### WHAT IS NEEDED:
Pick out each line below containing "from".

### GIVEN DATA:
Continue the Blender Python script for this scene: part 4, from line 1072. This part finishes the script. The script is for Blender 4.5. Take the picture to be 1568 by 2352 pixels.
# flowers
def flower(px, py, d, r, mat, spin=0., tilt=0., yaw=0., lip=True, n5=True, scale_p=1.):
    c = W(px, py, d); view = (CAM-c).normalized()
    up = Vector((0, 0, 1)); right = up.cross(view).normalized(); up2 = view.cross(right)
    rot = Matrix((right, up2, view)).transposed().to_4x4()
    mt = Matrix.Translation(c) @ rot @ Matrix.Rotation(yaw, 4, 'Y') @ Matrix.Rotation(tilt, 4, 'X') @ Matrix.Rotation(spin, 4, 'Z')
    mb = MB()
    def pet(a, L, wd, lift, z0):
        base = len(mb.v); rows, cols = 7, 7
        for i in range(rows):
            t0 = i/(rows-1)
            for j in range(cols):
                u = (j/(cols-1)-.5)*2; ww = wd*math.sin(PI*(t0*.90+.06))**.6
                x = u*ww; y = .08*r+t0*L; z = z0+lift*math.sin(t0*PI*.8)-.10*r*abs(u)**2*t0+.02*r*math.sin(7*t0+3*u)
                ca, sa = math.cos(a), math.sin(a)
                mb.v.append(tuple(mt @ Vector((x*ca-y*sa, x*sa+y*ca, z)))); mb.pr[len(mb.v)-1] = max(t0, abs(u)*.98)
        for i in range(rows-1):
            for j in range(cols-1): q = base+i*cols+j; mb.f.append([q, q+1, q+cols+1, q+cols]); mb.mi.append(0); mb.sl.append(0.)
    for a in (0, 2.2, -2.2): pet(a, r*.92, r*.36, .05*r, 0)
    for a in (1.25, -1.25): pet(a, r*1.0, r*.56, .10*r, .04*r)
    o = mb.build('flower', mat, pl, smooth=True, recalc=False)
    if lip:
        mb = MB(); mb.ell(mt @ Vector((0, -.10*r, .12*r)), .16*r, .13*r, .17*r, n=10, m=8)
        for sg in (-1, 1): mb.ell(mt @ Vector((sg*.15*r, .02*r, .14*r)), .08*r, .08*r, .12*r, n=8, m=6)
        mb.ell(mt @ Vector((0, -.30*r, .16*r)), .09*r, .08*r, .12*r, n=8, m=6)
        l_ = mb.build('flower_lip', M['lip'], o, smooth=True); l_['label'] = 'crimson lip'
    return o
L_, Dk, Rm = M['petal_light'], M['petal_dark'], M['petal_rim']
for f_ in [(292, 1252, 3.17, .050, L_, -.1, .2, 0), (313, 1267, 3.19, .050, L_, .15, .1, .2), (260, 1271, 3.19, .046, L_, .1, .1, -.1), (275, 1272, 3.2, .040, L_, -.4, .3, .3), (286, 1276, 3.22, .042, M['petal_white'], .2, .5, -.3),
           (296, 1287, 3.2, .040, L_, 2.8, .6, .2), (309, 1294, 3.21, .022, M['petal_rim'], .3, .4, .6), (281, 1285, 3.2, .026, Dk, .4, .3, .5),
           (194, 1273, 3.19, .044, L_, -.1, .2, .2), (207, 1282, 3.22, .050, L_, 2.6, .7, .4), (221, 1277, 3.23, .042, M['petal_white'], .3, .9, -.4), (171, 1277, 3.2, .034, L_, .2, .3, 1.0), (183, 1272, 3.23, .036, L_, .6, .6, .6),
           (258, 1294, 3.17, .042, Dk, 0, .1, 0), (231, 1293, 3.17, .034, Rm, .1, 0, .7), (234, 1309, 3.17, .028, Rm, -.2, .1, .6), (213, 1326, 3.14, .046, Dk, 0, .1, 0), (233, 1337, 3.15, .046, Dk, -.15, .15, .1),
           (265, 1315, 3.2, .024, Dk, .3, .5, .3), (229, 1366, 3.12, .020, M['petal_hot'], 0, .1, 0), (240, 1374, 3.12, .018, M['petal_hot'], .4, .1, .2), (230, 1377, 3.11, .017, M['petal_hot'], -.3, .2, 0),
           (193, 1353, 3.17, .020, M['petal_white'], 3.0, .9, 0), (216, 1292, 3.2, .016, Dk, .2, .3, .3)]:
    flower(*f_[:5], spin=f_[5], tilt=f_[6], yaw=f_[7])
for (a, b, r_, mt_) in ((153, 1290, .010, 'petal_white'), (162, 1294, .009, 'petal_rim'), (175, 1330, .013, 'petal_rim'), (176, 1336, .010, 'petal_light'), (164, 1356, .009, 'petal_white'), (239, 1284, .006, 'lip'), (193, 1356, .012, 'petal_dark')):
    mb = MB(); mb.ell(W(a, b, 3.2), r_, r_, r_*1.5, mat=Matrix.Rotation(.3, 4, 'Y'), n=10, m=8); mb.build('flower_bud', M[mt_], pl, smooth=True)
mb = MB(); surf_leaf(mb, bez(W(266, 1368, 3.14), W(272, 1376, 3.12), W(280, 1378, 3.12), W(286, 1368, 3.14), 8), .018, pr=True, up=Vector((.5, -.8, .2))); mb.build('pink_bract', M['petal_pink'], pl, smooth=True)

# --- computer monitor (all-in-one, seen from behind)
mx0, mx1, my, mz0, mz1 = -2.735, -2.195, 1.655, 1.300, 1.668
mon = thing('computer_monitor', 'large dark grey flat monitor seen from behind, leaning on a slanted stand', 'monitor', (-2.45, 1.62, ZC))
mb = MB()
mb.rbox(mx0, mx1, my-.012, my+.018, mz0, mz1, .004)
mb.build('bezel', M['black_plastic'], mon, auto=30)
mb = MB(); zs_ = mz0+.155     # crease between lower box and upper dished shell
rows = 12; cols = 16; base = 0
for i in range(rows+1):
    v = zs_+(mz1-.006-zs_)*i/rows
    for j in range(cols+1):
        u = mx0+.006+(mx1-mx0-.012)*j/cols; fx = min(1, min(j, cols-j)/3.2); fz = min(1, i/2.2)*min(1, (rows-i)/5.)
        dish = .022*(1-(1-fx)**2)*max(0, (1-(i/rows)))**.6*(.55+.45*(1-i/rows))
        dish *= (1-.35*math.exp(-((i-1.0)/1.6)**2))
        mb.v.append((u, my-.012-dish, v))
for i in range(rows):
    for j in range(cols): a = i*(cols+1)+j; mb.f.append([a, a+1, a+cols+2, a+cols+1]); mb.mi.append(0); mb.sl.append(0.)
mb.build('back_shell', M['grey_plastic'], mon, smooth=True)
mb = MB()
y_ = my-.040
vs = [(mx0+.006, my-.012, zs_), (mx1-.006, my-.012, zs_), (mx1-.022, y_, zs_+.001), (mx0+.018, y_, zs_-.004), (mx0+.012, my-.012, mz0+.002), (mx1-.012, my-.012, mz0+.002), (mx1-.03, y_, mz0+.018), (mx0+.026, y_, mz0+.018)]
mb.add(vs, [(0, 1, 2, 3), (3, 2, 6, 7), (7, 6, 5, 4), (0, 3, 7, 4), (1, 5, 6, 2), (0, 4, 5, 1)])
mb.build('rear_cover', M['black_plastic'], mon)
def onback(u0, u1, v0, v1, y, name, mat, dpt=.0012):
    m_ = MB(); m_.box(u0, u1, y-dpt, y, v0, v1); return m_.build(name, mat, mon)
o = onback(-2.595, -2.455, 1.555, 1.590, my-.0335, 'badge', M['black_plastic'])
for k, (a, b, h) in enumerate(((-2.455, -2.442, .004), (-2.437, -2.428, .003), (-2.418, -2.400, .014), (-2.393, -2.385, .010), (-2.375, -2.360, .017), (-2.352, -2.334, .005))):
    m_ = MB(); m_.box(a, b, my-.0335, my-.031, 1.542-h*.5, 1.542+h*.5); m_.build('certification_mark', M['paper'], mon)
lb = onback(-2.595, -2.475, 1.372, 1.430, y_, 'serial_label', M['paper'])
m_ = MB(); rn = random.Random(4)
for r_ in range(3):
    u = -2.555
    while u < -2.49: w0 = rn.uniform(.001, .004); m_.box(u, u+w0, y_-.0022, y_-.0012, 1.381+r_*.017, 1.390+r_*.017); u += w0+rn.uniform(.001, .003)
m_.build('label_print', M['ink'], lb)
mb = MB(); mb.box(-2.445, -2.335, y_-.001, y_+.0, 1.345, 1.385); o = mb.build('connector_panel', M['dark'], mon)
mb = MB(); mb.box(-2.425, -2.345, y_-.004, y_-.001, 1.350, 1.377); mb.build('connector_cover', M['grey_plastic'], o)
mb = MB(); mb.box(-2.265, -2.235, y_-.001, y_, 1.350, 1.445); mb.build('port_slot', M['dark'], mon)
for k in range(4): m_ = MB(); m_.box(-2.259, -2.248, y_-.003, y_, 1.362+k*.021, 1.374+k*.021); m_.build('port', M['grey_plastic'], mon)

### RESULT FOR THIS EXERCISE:
Continue the Blender Python script for this scene: part 4, from line 1072. This part finishes the script. The script is for Blender 4.5. Take the picture to be 1568 by 2352 pixels.
# --- computer monitor (all-in-one, seen from behind)
mon = thing('computer_monitor', 'large dark grey flat monitor seen from behind, leaning on a slanted stand', 'monitor', (-2.45, 1.62, ZC))